A faculty member from Florida State University’s Department of English has been selected to receive the prestigious Louisiana Writer Award, presented by the Louisiana Center for the Book in the State Library of Louisiana.
Robert O. Lawton Distinguished Professor David Kirby is the 25th recipient of the award, which recognizes contemporary Louisiana authors who have made outstanding contributions to that state’s literary and intellectual life through their body of work. Past awardees include writers Ernest J. Gaines, John Kennedy Toole, Elmore Leonard and Yusef Komunyakaa.
The award holds special significance for Kirby, a poet and author who was born and raised in Louisiana, on a small farm outside of Baton Rouge.
“There’s a sense of joy that’s almost unimaginable in receiving this award because that’s where I grew up. To be recognized by the place you grew up, that’s elemental, that’s foundational.”

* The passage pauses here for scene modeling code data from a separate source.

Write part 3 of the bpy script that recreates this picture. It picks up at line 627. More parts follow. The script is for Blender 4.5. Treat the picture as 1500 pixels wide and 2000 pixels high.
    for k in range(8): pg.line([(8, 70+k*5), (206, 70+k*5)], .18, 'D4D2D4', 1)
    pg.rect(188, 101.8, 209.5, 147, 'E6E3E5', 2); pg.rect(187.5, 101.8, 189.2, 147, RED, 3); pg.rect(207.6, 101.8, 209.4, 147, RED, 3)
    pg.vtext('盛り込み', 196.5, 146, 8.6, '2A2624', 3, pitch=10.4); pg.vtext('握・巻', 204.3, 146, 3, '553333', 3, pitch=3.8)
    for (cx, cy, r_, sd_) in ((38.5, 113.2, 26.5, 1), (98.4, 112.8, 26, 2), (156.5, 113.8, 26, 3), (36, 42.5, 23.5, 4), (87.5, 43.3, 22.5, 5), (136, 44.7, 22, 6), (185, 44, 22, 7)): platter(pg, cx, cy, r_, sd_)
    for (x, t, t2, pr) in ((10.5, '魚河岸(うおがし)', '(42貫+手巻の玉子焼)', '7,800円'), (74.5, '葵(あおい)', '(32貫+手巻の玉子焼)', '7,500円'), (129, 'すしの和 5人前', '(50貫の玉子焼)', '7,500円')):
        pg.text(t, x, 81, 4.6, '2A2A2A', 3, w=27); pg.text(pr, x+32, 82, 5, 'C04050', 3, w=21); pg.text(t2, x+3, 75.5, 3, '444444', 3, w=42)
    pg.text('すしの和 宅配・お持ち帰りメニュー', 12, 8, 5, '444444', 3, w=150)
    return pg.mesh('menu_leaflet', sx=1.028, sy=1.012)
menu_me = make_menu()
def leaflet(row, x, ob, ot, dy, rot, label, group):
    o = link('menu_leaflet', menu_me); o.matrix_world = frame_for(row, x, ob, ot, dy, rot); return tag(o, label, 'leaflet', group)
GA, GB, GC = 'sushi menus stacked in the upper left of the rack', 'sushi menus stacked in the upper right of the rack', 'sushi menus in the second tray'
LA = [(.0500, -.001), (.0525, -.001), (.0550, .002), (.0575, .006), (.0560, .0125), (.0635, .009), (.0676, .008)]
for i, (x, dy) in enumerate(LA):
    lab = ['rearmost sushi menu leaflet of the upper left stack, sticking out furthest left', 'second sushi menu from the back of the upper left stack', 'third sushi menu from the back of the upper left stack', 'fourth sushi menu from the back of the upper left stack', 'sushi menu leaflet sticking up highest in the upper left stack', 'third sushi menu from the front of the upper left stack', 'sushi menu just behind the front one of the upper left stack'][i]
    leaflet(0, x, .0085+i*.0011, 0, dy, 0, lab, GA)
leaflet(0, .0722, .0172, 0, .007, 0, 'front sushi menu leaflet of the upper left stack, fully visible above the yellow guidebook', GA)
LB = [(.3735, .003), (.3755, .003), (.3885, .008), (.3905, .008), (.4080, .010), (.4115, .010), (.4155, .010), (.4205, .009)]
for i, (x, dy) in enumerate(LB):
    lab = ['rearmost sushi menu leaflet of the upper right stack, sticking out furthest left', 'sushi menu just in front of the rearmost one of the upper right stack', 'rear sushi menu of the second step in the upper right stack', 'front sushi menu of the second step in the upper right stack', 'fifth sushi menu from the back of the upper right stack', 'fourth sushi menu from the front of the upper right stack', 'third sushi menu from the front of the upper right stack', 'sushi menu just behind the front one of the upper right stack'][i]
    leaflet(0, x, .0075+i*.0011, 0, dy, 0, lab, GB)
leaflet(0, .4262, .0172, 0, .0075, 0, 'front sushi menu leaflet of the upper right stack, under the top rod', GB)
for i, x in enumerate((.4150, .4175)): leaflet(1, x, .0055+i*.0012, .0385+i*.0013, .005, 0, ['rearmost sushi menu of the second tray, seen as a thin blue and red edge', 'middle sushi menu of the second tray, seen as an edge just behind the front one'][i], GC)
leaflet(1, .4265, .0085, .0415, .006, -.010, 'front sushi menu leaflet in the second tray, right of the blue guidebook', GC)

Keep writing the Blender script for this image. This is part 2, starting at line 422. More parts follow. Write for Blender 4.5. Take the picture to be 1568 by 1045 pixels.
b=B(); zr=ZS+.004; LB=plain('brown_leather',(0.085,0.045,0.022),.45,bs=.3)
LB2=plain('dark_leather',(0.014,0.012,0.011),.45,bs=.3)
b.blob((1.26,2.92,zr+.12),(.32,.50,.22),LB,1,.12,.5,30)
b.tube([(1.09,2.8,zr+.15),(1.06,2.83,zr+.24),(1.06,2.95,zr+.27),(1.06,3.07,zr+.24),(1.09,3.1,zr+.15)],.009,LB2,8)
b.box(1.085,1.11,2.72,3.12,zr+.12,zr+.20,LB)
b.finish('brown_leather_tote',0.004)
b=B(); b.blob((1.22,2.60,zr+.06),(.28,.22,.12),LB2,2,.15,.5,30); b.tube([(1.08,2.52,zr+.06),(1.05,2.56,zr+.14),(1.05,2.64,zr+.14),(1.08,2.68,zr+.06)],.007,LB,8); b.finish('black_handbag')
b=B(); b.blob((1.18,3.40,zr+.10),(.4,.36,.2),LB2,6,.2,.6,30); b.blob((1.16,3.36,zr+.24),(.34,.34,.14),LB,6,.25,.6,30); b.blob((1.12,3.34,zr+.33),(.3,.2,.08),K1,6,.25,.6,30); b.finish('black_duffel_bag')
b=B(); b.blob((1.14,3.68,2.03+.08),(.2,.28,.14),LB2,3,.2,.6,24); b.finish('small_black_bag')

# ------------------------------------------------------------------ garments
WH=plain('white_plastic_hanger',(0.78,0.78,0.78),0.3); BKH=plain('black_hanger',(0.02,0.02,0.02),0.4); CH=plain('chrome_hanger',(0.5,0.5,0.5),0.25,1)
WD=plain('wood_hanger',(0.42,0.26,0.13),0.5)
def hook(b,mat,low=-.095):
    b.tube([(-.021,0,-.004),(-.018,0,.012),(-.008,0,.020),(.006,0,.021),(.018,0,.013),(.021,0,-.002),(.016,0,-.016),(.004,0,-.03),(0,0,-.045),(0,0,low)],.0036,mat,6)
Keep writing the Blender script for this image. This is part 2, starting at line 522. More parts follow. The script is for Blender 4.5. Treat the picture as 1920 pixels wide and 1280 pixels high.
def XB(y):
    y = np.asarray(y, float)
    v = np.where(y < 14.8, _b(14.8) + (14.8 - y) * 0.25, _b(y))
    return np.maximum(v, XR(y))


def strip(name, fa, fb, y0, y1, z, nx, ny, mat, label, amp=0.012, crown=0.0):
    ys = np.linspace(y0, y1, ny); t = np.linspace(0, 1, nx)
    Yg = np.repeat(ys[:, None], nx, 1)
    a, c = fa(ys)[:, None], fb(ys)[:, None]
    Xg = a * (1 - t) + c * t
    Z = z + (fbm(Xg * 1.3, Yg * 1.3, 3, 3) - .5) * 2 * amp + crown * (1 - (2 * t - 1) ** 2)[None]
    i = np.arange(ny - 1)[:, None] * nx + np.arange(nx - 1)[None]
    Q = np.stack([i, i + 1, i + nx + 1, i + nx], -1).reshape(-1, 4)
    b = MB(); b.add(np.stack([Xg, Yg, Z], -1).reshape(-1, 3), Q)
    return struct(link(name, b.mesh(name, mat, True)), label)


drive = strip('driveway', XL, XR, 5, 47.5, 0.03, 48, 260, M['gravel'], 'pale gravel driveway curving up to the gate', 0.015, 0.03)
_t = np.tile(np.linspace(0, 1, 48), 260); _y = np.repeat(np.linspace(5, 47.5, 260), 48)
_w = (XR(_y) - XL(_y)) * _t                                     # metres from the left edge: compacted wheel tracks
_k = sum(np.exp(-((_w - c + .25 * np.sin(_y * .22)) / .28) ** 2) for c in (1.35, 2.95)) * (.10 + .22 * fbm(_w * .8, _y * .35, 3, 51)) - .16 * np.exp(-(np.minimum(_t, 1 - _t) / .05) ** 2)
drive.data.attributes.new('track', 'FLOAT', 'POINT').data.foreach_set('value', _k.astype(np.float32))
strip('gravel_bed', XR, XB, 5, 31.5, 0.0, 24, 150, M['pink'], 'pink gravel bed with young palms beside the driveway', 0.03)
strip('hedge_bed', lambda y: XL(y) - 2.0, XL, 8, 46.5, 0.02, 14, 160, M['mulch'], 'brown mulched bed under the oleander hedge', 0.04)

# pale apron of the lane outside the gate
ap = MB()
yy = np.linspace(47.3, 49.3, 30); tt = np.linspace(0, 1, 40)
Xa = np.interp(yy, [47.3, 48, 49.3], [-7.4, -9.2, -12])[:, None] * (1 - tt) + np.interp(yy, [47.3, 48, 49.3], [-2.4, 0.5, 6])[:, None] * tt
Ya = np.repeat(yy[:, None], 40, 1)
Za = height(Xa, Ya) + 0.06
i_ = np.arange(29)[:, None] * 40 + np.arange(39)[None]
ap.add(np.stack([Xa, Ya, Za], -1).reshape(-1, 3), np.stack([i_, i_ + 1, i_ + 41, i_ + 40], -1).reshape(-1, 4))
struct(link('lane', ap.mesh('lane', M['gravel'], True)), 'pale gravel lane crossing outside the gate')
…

— David Kirby, Department of English professor
“There’s a sense of joy that’s almost unimaginable in receiving this award because that’s where I grew up,” Kirby said. “To be recognized by the place you grew up, that’s elemental, that’s foundational. It gets back to mythology and legend — I’m being honored by a state that I was born into, I didn’t yet know who I was or have anything to say. I grew up all around it and thought that was the world until I found out that there were actually other states, other people.”
The Louisiana Writer Award is the latest in a lengthy list of honors Kirby has achieved during his more than five decades at FSU. Some of his most notable achievements include a grant from the National Endowment for the Arts, a W. Guy McKenzie Tenured Professorship, a College of Arts and Sciences Teaching Award, four University Teaching Awards, two Teaching Incentive Program Awards, four Pushcart Prizes, a Robert O. Lawton Distinguished Fellowship, an FSU Distinguished Teacher Award and the Florida Humanities Council’s Florida Lifetime Achievement Award for Writing.
Kirby, the author of nearly 40 books to date, is also a National Book Award finalist. His latest publications include a collection of poetry titled “The Winter Dance Party: Poems 1983-2023,” and a textbook titled “The Knowledge: Where Poems Come from and How to Write Them,” which took Kirby just six weeks to complete.
“I thought about all of the syllabi, I had all of the exercises, all the prompts, all the speeches I’d given, and I just cracked my knuckles,” Kirby said. “It was the easiest thing I did. So, these two books were kind of my whole life in 600 pages.”
In 2020, the David Kirby Fellowship within Creative Writing was organized to honor Kirby’s 50 years of teaching at Florida State. The fellowship was endowed and today supports the general needs and priorities of the university’s creative writing program, including providing stipend supplements and funding graduate student travel to conferences and invited lectures.
“This Louisiana Writer Award is one in a long line of accolades and, as a Louisiana native, is surely of special importance to David,” said Sam Huckaba, dean of the FSU College of Arts and Sciences. “It is a pleasure to congratulate him. The Louisiana Writer Award is meaningful, prestigious and another reflection of the high-quality scholarship flowing from the college and the Department of English.”
Kirby will accept the award Saturday, Nov. 2, at the 2024 Louisiana Book Festival in downtown Baton Rouge, Louisiana. The festival marks its 20th anniversary this year, with more than 200 authors and presenters taking part. The official artwork for this year’s festival, “Come to Find Out” by Louisiana artist Kelly A. Mueller, also features an ode to Kirby’s body of work.
“When we first began discussion about the design for this year’s Louisiana Book Festival, conversations quickly centered on the fact that I regularly include projected text in my work,” Mueller said. “Here, we saw it as an opportunity to celebrate this year’s recipient of the 25th Louisiana Writer Award, David Kirby. In the image, a writer sits quietly working at a window at dusk, while the surrounding cypress swamp comes to life.”
Excerpts from some of Kirby’s poems with a Louisiana connection can also be seen within Mueller’s artwork, including “Come to Find Out,” along with numbers commemorating the 20th book festival, the 25th Louisiana Writer Award, and the 40 years of Kirby’s poems featured in “The Winter Dance Party.”
Kirby will also be honored at the Senate Chamber of the Louisiana Capitol by Lieutenant Governor Billy Nungesser during his visit.
“David Kirby has never forgotten where he came from, which is obvious in his work, with Louisiana often his inspiration,” Nungesser said. “He’s the type of author the Louisiana Writer Award was established to recognize – not only for his poetry, but David also moves effortlessly among genres.”
Although Kirby has returned to Louisiana many times since his childhood, each return, he said, is uniquely inspiring.
“My parents are no longer living and the farm I grew up on has drastically changed,” Kirby said. “So, in many ways, it’s a world I don’t recognize. But I’ll walk down the street and hear someone speak in the kind of dialect heard only in that part of the world, or I’ll run into an old classmate, and just like a special effect in a movie, I kind of bounce back through time. That’s where poetry comes from — that conversation between here and now, between the present and the past.”